The country's blue-chip index IBEX has fallen 14% since the start of the year as investors fret about Spain's ability to fund its huge budget deficit, dragging bellwethers like Santander and Telefonica along with it.
Telefonica shares have shed around 16% of their value since the beginning of the year and this has been seen as a buying opportunity by Mark Bon, fund manager at Royal Canada who manages around 500 million pounds in assets.
"That looked oversold," said Bon, who bought Telefonica shares following last week's rout. "It looks good value compared to its European telecom counterparts. It's still got solid franchising in Latin America."
Andrea Williams at Royal London Asset Management agreed that Telefonica did not deserve to be used as a proxy trade for Spain.
Telefonica, around a third of whose revenues come from Spain, is currently trading at 9.82 times 2010 earnings, against a European sector average of 10.43, according to Reuters data.

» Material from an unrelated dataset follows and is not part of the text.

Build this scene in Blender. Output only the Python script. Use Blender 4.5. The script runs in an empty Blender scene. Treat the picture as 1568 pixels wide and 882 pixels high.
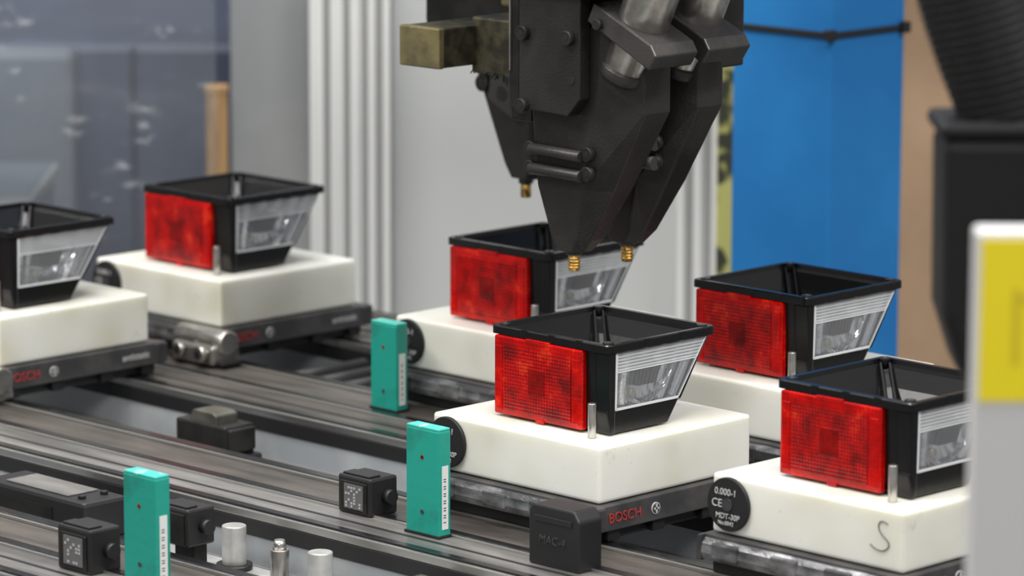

Another Spanish blue-chip with a relatively low exposure to its domestic market is the eurozone's biggest bank, Santander, down 18% since the beginning of the year.
Investors say the bank, for which Spain accounts for just around one third of profits and loans, has been oversold on fears Spain's sovereign rating could be downgraded and point to its strong 2009 results reported last week.
"Beyond the current overly negative market sentiment, the impact from a sovereign rating downgrade would be marginal," said Arturo de Frias Marques, analyst at Evolution Securities. "Sovereign risk has been grossly exaggerated."
Santander is trading at 8.8 times 2010 earnings, against 20.22 times for Britain's HSBC according to Reuters data.
Ferrovial, the infrastructure giant which bought British airports group BAA, has taken a similar tumble of around 18% since the beginning of the year.
"We believe the ...decline in Ferrovial's share price over the last month is unjustified and consider investors are mis-perceiving the group's activities and debts as focused in Spain," said Robert Crimes, analyst at Credit Suisse.
Around a quarter of core earnings come from Spain and around 80% of its groaning debt pile is non-euro denominated, further reducing its exposure to sovereign woes. However, one fund manager said its 22 billion euro debt pile was reason enough to avoid the stock.
"It's got so much debt associated with it that in an environment where interest rates start moving upwards they're going to feel the pinch," said Schroders fund manager Andrew Lynch, who manages around 2 billion euros in assets.
"I would start looking at the companies that do not have particularly geared balance sheets as places to find things that have been overly punished," he said, mentioning companies such as cash-rich, debt-free retailer Inditex.